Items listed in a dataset

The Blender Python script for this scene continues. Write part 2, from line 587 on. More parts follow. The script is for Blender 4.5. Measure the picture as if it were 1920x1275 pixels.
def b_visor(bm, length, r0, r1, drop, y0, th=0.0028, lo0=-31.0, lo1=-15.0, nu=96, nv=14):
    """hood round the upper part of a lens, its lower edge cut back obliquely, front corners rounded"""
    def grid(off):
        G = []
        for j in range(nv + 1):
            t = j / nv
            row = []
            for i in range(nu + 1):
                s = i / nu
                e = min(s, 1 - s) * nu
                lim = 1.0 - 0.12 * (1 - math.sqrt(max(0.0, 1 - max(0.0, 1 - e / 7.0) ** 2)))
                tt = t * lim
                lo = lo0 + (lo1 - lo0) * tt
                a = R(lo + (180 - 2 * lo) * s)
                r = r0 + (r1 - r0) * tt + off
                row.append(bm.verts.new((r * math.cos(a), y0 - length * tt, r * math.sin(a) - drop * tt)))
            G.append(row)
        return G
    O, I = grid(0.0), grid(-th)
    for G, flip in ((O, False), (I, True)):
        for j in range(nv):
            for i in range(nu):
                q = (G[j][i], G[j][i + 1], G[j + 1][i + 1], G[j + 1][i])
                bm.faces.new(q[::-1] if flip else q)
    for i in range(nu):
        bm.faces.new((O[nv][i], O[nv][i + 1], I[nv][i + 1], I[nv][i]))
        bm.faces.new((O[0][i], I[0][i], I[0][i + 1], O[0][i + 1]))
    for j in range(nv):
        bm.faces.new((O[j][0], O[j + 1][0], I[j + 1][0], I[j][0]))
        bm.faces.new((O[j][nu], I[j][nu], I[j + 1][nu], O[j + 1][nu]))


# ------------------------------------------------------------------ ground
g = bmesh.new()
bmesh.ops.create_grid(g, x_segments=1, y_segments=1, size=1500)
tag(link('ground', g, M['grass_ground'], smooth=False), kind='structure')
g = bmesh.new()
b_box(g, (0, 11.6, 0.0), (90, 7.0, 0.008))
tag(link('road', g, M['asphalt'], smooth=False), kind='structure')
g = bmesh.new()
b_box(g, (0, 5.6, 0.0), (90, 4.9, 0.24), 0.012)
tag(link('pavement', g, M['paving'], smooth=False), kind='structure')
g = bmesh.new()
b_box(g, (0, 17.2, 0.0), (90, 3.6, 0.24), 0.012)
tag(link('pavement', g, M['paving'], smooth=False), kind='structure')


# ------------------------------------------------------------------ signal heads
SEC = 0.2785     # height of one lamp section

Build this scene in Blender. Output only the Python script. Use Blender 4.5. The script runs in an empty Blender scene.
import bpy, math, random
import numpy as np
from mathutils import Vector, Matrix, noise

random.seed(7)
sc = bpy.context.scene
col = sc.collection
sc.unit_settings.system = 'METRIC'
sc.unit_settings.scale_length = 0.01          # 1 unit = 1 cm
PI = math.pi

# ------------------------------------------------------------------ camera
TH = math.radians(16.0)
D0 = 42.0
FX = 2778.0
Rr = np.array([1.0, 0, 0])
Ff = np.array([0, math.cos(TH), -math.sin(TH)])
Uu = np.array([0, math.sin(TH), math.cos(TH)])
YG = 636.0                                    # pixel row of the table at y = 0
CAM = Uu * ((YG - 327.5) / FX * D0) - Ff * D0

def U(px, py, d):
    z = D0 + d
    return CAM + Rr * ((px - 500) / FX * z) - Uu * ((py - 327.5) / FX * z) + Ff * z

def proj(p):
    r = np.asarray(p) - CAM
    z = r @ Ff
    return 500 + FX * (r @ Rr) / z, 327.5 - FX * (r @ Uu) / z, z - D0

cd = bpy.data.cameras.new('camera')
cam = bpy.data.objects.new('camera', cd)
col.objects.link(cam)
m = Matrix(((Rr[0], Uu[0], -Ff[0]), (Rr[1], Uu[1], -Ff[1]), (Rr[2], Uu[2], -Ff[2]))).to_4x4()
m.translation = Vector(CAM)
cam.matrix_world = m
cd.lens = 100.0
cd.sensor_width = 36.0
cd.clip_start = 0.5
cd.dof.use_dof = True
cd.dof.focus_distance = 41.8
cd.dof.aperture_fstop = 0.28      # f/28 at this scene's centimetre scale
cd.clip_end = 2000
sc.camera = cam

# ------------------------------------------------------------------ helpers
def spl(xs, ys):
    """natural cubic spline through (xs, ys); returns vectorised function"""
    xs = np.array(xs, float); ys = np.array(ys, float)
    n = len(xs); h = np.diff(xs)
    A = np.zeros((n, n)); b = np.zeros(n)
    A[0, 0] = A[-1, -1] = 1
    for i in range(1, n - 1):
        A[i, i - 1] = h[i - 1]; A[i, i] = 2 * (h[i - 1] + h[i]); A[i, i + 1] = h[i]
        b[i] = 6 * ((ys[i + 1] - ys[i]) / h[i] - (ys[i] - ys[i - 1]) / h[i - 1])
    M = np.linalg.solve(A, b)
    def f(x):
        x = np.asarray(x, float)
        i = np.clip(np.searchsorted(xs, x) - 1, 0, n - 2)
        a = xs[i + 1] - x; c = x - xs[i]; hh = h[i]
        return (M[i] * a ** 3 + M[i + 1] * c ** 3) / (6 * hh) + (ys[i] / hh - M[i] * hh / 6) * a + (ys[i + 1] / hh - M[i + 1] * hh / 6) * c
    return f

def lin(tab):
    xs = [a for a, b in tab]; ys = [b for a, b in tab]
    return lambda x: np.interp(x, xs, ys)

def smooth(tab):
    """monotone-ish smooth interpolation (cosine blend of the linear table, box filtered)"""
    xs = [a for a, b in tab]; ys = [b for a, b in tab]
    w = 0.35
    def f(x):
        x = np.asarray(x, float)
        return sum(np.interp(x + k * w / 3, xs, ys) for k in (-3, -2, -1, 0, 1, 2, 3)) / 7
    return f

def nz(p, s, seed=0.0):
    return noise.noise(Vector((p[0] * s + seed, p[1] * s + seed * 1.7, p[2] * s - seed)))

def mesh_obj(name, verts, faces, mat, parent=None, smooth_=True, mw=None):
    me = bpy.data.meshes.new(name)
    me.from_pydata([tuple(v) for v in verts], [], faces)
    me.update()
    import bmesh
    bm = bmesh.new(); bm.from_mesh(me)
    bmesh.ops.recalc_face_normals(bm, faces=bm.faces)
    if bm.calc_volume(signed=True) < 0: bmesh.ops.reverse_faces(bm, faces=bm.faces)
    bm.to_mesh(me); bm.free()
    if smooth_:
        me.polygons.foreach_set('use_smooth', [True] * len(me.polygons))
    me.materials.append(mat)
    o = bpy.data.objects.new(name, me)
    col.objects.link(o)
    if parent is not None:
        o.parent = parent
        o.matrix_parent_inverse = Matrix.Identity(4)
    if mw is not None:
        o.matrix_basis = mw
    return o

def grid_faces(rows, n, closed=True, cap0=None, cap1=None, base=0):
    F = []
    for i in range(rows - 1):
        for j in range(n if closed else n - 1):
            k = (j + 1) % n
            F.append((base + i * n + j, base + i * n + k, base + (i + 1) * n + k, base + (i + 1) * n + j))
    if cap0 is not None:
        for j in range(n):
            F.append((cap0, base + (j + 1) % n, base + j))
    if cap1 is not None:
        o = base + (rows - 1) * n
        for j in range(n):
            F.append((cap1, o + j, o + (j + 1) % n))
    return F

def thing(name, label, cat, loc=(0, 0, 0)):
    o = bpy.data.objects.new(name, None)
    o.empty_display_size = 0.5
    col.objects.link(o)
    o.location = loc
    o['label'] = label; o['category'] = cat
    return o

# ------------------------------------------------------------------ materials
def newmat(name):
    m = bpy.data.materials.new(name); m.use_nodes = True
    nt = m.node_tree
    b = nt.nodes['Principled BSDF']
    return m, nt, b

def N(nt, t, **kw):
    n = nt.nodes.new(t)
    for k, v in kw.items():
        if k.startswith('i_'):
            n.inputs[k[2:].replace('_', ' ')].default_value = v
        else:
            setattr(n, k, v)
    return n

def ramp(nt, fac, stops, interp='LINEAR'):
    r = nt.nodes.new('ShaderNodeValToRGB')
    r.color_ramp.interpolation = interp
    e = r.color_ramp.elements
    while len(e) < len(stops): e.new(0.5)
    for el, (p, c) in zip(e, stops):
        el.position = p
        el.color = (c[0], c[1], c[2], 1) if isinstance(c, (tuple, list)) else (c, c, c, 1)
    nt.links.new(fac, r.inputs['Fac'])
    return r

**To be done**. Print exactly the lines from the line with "Build this scene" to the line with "PI = math.pi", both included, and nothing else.

**Exercise response**.
Build this scene in Blender. Output only the Python script. Use Blender 4.5. The script runs in an empty Blender scene.
import bpy, math, random
import numpy as np
from mathutils import Vector, Matrix, noise

random.seed(7)
sc = bpy.context.scene
col = sc.collection
sc.unit_settings.system = 'METRIC'
sc.unit_settings.scale_length = 0.01          # 1 unit = 1 cm
PI = math.pi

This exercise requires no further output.